Transcribe everything in the data word for word. Pictures are left out.

Material.
☆ ☆ ☆ ☆ ☆ ☆ ☆

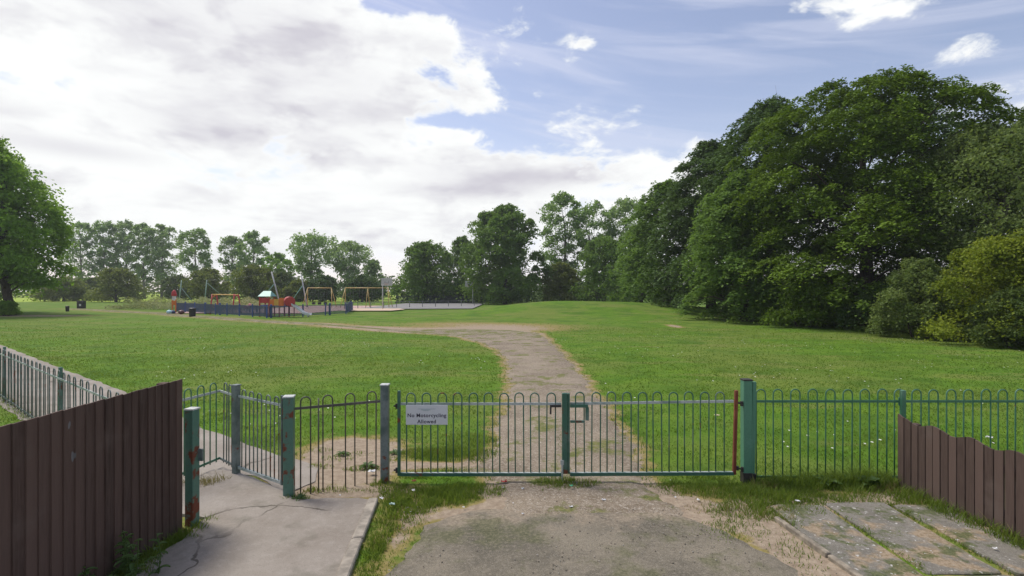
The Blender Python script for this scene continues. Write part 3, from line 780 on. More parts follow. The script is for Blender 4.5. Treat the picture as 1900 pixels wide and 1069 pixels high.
# red and white topped marker post
x, y = at(323, 60.5)
t = thing('play_marker_post', 'red-capped white panel on orange legs at the fence corner', 'play panel', (x, y, 0))
for s_ in (-.2, .2):
    m = MB(); m.box((s_, 0, .8), (.11, .11, 1.6), ch=.01); m.build('leg', C_ORANGE, t)
m = MB(); m.box((0, 0, 1.72), (.44, .12, .5), ch=.02); m.build('panel', C_WHITE, t)
m = MB(); m.lathe((0, 0, 0), [(.27, 1.97), (.29, 2.05), (.26, 2.3), (.20, 2.5), (.10, 2.64), (.03, 2.68)], 14); m.build('cap', C_RED, t, smooth=True)
m = MB(); m.box((0, -.06, 1.15), (.5, .05, .5)); m.build('lower_panel', C_ORANGE, t)

# play tower with slide
x, y = at(506, 51.0)
t = thing('play_tower', 'red play tower with mint roof, orange bridge and steel slide', 'play tower', (x, y, 0), RAD(-4))
for i, (a, c) in enumerate(((-1.05, -.5), (-.1, -.5), (-1.05, .5), (-.1, .5))):
    m = MB(); m.box((a, c, .98), (.11, .11, 1.96), ch=.01); m.build('tower_post', C_RED, t)
for i, (a, c) in enumerate(((.95, -.5), (1.95, -.5), (.95, .5), (1.95, .5))):
    m = MB(); m.box((a, c, .85), (.10, .10, 1.7), ch=.01); m.build('tower_post', C_RED, t)
m = MB(); m.box((-.575, 0, 1.12), (1.05, 1.05, .08)); m.box((.42, 0, 1.08), (.95, .8, .06)); m.box((1.45, 0, 1.04), (1.1, 1.05, .08)); m.build('deck', C_BLUE, t)
m = MB()
m.add([(-1.2, -.62, 2.02), (.1, -.62, 2.02), (.1, .62, 2.02), (-1.2, .62, 2.02), (-.95, 0, 2.55), (-.15, 0, 2.55)], [(0, 1, 5, 4), (2, 3, 4, 5), (1, 2, 5), (3, 0, 4), (3, 2, 1, 0)]); m.build('roof', C_MINT, t)
m = MB(); m.box((-.575, -.5, 1.62), (.84, .04, .5)); m.build('tower_panel', C_RED, t)
m = MB(); m.box((.18, -.5, 1.42), (.52, .05, .62)); m.build('bridge_panel', C_ORANGE, t)
m = MB(); m.box((.66, -.5, 1.44), (.50, .05, .64)); m.build('bridge_panel', C_YEL, t)
m = MB(); m.box((1.20, -.56, 1.46), (.46, .06, .80)); m.build('bridge_panel', C_ORANGE, t)
m = MB(); m.lathe((0, 0, 0), [(.46, -.55), (.50, -.5), (.50, .5), (.46, .55)], 18); o = m.build('tunnel', C_RED, t); o.rotation_euler = (RAD(90), 0, RAD(35)); o.location = (1.78, -.15, 1.50)
m = MB()
for (dx, w_) in ((0, .0),):
    prof = [(2.05, 1.22), (2.35, 1.12), (3.35, .34), (3.75, .22), (4.05, .20)]
    vs = []; fs = []
    for (a, z) in prof: vs += [(a, -.55, z + .16), (a, -.53, z), (a, -.07, z), (a, -.05, z + .16), (a, -.07, z - .05), (a, -.53, z - .05)]
    for i in range(len(prof) - 1):
        for k in range(6): fs.append((i * 6 + k, i * 6 + (k + 1) % 6, i * 6 + 6 + (k + 1) % 6, i * 6 + 6 + k))
    m.add(vs, fs)
m.build('slide', C_SLIDE, t)
m = MB(); m.box((3.8, -.3, .1), (.08, .3, .2)); m.build('slide_foot', C_STEEL, t)

# climbing bars
x, y = at(421, 57)
t = thing('climbing_bars', 'yellow-topped overhead climbing bars on red legs inside the blue fence', 'climbing frame', (x, y, 0), RAD(-6))
m = MB()
for s_ in (-.35, .35): m.tube([(-1.55, s_, 2.16), (1.1, s_, 2.12)], .055, 8)
for i in range(8): m.tube([(-1.4 + i * .35, -.35, 2.15), (-1.4 + i * .35, .35, 2.15)], .025, 6)
m.build('ladder_top', C_YEL, t)
for a in (-1.5, 1.12):
    for s_ in (-1, 1): frame(t, 'leg', [(a, s_ * .35, 2.2), (a + .05, s_ * .75, 0)], .07, C_RED)
frame(t, 'end_beam', [(1.05, -.4, 2.12), (1.6, -.4, 2.0)], .07, C_RED)
frame(t, 'end_beam', [(-1.5, .35, 2.15), (-2.05, .35, 1.8)], .06, C_ORANGE)

# small rockers and a bench inside the fence
def rocker(x, y, mat, label):
    t = thing('spring_rocker', label, 'spring rocker', (x, y, 0), random.uniform(-.6, .6), 'spring rockers on the pink surface')
    m = MB(); m.tube([(.12 * math.cos(k * .9), .12 * math.sin(k * .9), .05 + k * .018) for k in range(24)], .018, 6); m.build('spring', C_BLACK, t)
    m = MB(); m.ball((0, 0, .66), (.42, .13, .22)); m.ball((.34, 0, .92), (.16, .11, .20)); m.tube([(.2, -.2, .9), (.2, .2, .9)], .02, 6); m.build('body', mat, t, smooth=True)
rocker(*at(458, 61), C_PINK, 'pink and white spring rocker left of the play tower')
rocker(*at(397, 64), C_YEL, 'yellow spring rocker beneath the climbing bars')
x, y = at(470, 60.5)
t = thing('play_bench', 'dark low bench between the pink rocker and play tower', 'bench', (x, y, 0))
m = MB(); m.box((0, 0, .46), (1.0, .4, .06), ch=.01); m.build('seat', C_BLACK, t)
m = MB(); m.box((0, .2, .72), (1.0, .05, .3), ch=.01); m.build('backrest', C_BLACK, t)
for s_ in (-.42, .42):
    m = MB(); m.box((s_, 0, .215), (.06, .36, .43)); m.build('leg', C_BLACK, t)

# swings
def swing(name, label, x, y, rz, Ls, H, seats, cradle):
    t = thing(name, label, 'swings', (x, y, tz1(x, y)), rz, 'yellow swing frames')
    xs_ = [0]
    for l in Ls: xs_.append(xs_[-1] + l)
    frame(t, 'top_beam', [(0, 0, H), (xs_[-1], 0, H)], .065, C_SWING)
    for k, a in enumerate(xs_):
        sp = -.45 if k == 0 else .45 if k == len(xs_) - 1 else 0
        for s_ in (-1, 1): frame(t, 'leg', [(a, 0, H), (a + sp * (1 if len(xs_) == 2 or k in (0, len(xs_) - 1) else 0) , s_ * 1.15, 0)], .055, C_SWING)
    for a in seats:
        m = MB()
        for s_ in (-.22, .22): m.tube([(a + s_, 0, H), (a + s_ * .9, 0, .62)], .012, 5)
        m.build('chain', C_CHAIN, t)
        m = MB()
        if cradle:
            m.box((a, 0, .50), (.42, .34, .05), ch=.01); m.box((a, .17, .68), (.42, .04, .32)); m.box((a, -.17, .68), (.42, .04, .16)); m.box((a - .2, 0, .66), (.04, .34, .26)); m.box((a + .2, 0, .66), (.04, .34, .26))
        else: m.box((a, 0, .60), (.48, .20, .05), ch=.01)
        m.build('seat', C_BLACK, t)
x, y = at(571, 79); swing('swing_frame', 'single-bay yellow swing frame with dark toddler seats', x, y, RAD(2), [3.6], 3.05, [.9, 1.8, 2.7], True)
x, y = at(641, 79); swing('swing_frame', 'two-bay yellow swing frame in front of the dark trees', x, y, RAD(0), [3.45, 3.1], 3.05, [1.0, 2.4, 4.3, 5.7], False)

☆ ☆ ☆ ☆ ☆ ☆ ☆

Problem solution.
The Blender Python script for this scene continues. Write part 3, from line 780 on. More parts follow. The script is for Blender 4.5. Treat the picture as 1900 pixels wide and 1069 pixels high.
# red and white topped marker post
x, y = at(323, 60.5)
t = thing('play_marker_post', 'red-capped white panel on orange legs at the fence corner', 'play panel', (x, y, 0))
for s_ in (-.2, .2):
    m = MB(); m.box((s_, 0, .8), (.11, .11, 1.6), ch=.01); m.build('leg', C_ORANGE, t)
m = MB(); m.box((0, 0, 1.72), (.44, .12, .5), ch=.02); m.build('panel', C_WHITE, t)
m = MB(); m.lathe((0, 0, 0), [(.27, 1.97), (.29, 2.05), (.26, 2.3), (.20, 2.5), (.10, 2.64), (.03, 2.68)], 14); m.build('cap', C_RED, t, smooth=True)
m = MB(); m.box((0, -.06, 1.15), (.5, .05, .5)); m.build('lower_panel', C_ORANGE, t)

# play tower with slide
x, y = at(506, 51.0)
t = thing('play_tower', 'red play tower with mint roof, orange bridge and steel slide', 'play tower', (x, y, 0), RAD(-4))
for i, (a, c) in enumerate(((-1.05, -.5), (-.1, -.5), (-1.05, .5), (-.1, .5))):
    m = MB(); m.box((a, c, .98), (.11, .11, 1.96), ch=.01); m.build('tower_post', C_RED, t)
for i, (a, c) in enumerate(((.95, -.5), (1.95, -.5), (.95, .5), (1.95, .5))):
    m = MB(); m.box((a, c, .85), (.10, .10, 1.7), ch=.01); m.build('tower_post', C_RED, t)
m = MB(); m.box((-.575, 0, 1.12), (1.05, 1.05, .08)); m.box((.42, 0, 1.08), (.95, .8, .06)); m.box((1.45, 0, 1.04), (1.1, 1.05, .08)); m.build('deck', C_BLUE, t)
m = MB()
m.add([(-1.2, -.62, 2.02), (.1, -.62, 2.02), (.1, .62, 2.02), (-1.2, .62, 2.02), (-.95, 0, 2.55), (-.15, 0, 2.55)], [(0, 1, 5, 4), (2, 3, 4, 5), (1, 2, 5), (3, 0, 4), (3, 2, 1, 0)]); m.build('roof', C_MINT, t)
m = MB(); m.box((-.575, -.5, 1.62), (.84, .04, .5)); m.build('tower_panel', C_RED, t)
m = MB(); m.box((.18, -.5, 1.42), (.52, .05, .62)); m.build('bridge_panel', C_ORANGE, t)
m = MB(); m.box((.66, -.5, 1.44), (.50, .05, .64)); m.build('bridge_panel', C_YEL, t)
m = MB(); m.box((1.20, -.56, 1.46), (.46, .06, .80)); m.build('bridge_panel', C_ORANGE, t)
m = MB(); m.lathe((0, 0, 0), [(.46, -.55), (.50, -.5), (.50, .5), (.46, .55)], 18); o = m.build('tunnel', C_RED, t); o.rotation_euler = (RAD(90), 0, RAD(35)); o.location = (1.78, -.15, 1.50)
m = MB()
for (dx, w_) in ((0, .0),):
    prof = [(2.05, 1.22), (2.35, 1.12), (3.35, .34), (3.75, .22), (4.05, .20)]
    vs = []; fs = []
    for (a, z) in prof: vs += [(a, -.55, z + .16), (a, -.53, z), (a, -.07, z), (a, -.05, z + .16), (a, -.07, z - .05), (a, -.53, z - .05)]
    for i in range(len(prof) - 1):
        for k in range(6): fs.append((i * 6 + k, i * 6 + (k + 1) % 6, i * 6 + 6 + (k + 1) % 6, i * 6 + 6 + k))
    m.add(vs, fs)
m.build('slide', C_SLIDE, t)
m = MB(); m.box((3.8, -.3, .1), (.08, .3, .2)); m.build('slide_foot', C_STEEL, t)

# climbing bars
x, y = at(421, 57)
t = thing('climbing_bars', 'yellow-topped overhead climbing bars on red legs inside the blue fence', 'climbing frame', (x, y, 0), RAD(-6))
m = MB()
for s_ in (-.35, .35): m.tube([(-1.55, s_, 2.16), (1.1, s_, 2.12)], .055, 8)
for i in range(8): m.tube([(-1.4 + i * .35, -.35, 2.15), (-1.4 + i * .35, .35, 2.15)], .025, 6)
m.build('ladder_top', C_YEL, t)
for a in (-1.5, 1.12):
    for s_ in (-1, 1): frame(t, 'leg', [(a, s_ * .35, 2.2), (a + .05, s_ * .75, 0)], .07, C_RED)
frame(t, 'end_beam', [(1.05, -.4, 2.12), (1.6, -.4, 2.0)], .07, C_RED)
frame(t, 'end_beam', [(-1.5, .35, 2.15), (-2.05, .35, 1.8)], .06, C_ORANGE)

# small rockers and a bench inside the fence
def rocker(x, y, mat, label):
    t = thing('spring_rocker', label, 'spring rocker', (x, y, 0), random.uniform(-.6, .6), 'spring rockers on the pink surface')
    m = MB(); m.tube([(.12 * math.cos(k * .9), .12 * math.sin(k * .9), .05 + k * .018) for k in range(24)], .018, 6); m.build('spring', C_BLACK, t)
    m = MB(); m.ball((0, 0, .66), (.42, .13, .22)); m.ball((.34, 0, .92), (.16, .11, .20)); m.tube([(.2, -.2, .9), (.2, .2, .9)], .02, 6); m.build('body', mat, t, smooth=True)
rocker(*at(458, 61), C_PINK, 'pink and white spring rocker left of the play tower')
rocker(*at(397, 64), C_YEL, 'yellow spring rocker beneath the climbing bars')
x, y = at(470, 60.5)
t = thing('play_bench', 'dark low bench between the pink rocker and play tower', 'bench', (x, y, 0))
m = MB(); m.box((0, 0, .46), (1.0, .4, .06), ch=.01); m.build('seat', C_BLACK, t)
m = MB(); m.box((0, .2, .72), (1.0, .05, .3), ch=.01); m.build('backrest', C_BLACK, t)
for s_ in (-.42, .42):
    m = MB(); m.box((s_, 0, .215), (.06, .36, .43)); m.build('leg', C_BLACK, t)

# swings
def swing(name, label, x, y, rz, Ls, H, seats, cradle):
    t = thing(name, label, 'swings', (x, y, tz1(x, y)), rz, 'yellow swing frames')
    xs_ = [0]
    for l in Ls: xs_.append(xs_[-1] + l)
    frame(t, 'top_beam', [(0, 0, H), (xs_[-1], 0, H)], .065, C_SWING)
    for k, a in enumerate(xs_):
        sp = -.45 if k == 0 else .45 if k == len(xs_) - 1 else 0
        for s_ in (-1, 1): frame(t, 'leg', [(a, 0, H), (a + sp * (1 if len(xs_) == 2 or k in (0, len(xs_) - 1) else 0) , s_ * 1.15, 0)], .055, C_SWING)
    for a in seats:
        m = MB()
        for s_ in (-.22, .22): m.tube([(a + s_, 0, H), (a + s_ * .9, 0, .62)], .012, 5)
        m.build('chain', C_CHAIN, t)
        m = MB()
        if cradle:
            m.box((a, 0, .50), (.42, .34, .05), ch=.01); m.box((a, .17, .68), (.42, .04, .32)); m.box((a, -.17, .68), (.42, .04, .16)); m.box((a - .2, 0, .66), (.04, .34, .26)); m.box((a + .2, 0, .66), (.04, .34, .26))
        else: m.box((a, 0, .60), (.48, .20, .05), ch=.01)
        m.build('seat', C_BLACK, t)
x, y = at(571, 79); swing('swing_frame', 'single-bay yellow swing frame with dark toddler seats', x, y, RAD(2), [3.6], 3.05, [.9, 1.8, 2.7], True)
x, y = at(641, 79); swing('swing_frame', 'two-bay yellow swing frame in front of the dark trees', x, y, RAD(0), [3.45, 3.1], 3.05, [1.0, 2.4, 4.3, 5.7], False)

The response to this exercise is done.